The immediate reason they're making an exception here most likely has to do with Iran. For one, increasing India's nuclear energy would alleviate its economic dependence on Iranian oil and presumably diminish Iranian revenues. For another, the inspections we'd get in return would deter the kind of overt oil-for-reactors trade that has recently sprung up between Iran and Russia.
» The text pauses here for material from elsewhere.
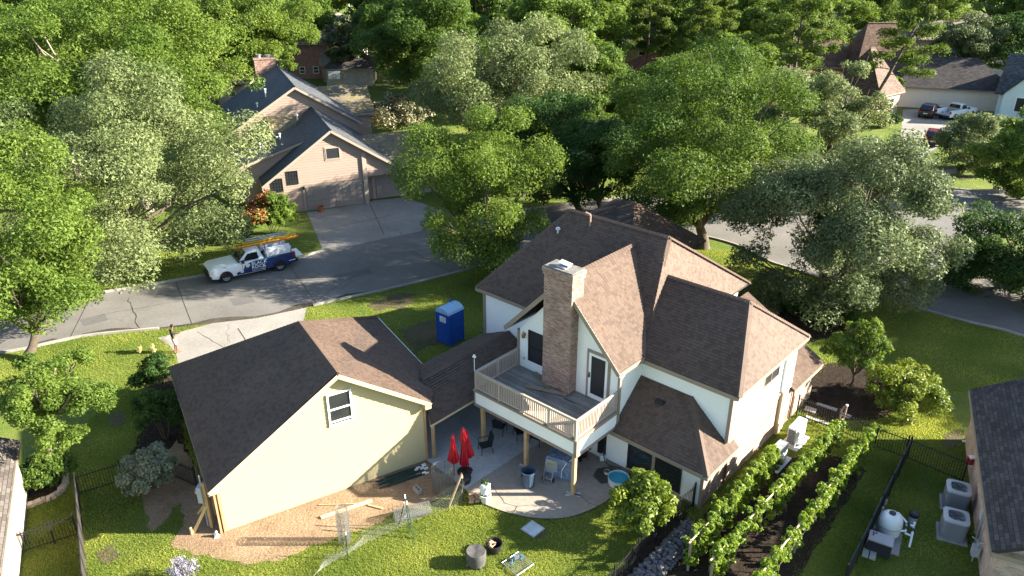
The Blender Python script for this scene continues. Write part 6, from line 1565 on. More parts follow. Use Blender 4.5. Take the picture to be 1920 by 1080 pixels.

But by far the more pressing concern is China. In compromising with India on nuclear reactors -- and thus promoting the country as a "superpower light" -- Bush is acknowledging the fact that we now need India as much as they need us. Because we can no longer rely on the shared interests of South Korea, Japan, and Australia alone to act as a regional counterweight to China's power -- together they lack the demographic, if not economic strength -- we need India to be on the same page. Only if India perceives itself as sharing interests with those countries will the bloc have the collective resources necessary to contain China indefinitely over the coming decades.

I don't know if it's Rice or Rumsfeld or whoever, but someone in the Bush administration seems to be acutely aware of this. If not, I can't think of why else Bush would have caved on an issue he's been so loathe to compromise on in the past.

Update: Just came across the print version of today's Times. On page three there are two half-page stories: the top one is headlined "China Is Focusing on a Modern Military, Report Says"; the bottom is titled "U.S. Allies and Congress 'Positive' About India Nuclear Deal". One of life's minor coincidences, I guess.

... Also, check out Thomas Friedman's column today on U.S.-China relations. I'm not usually that impressed with his stuff, but this one is great.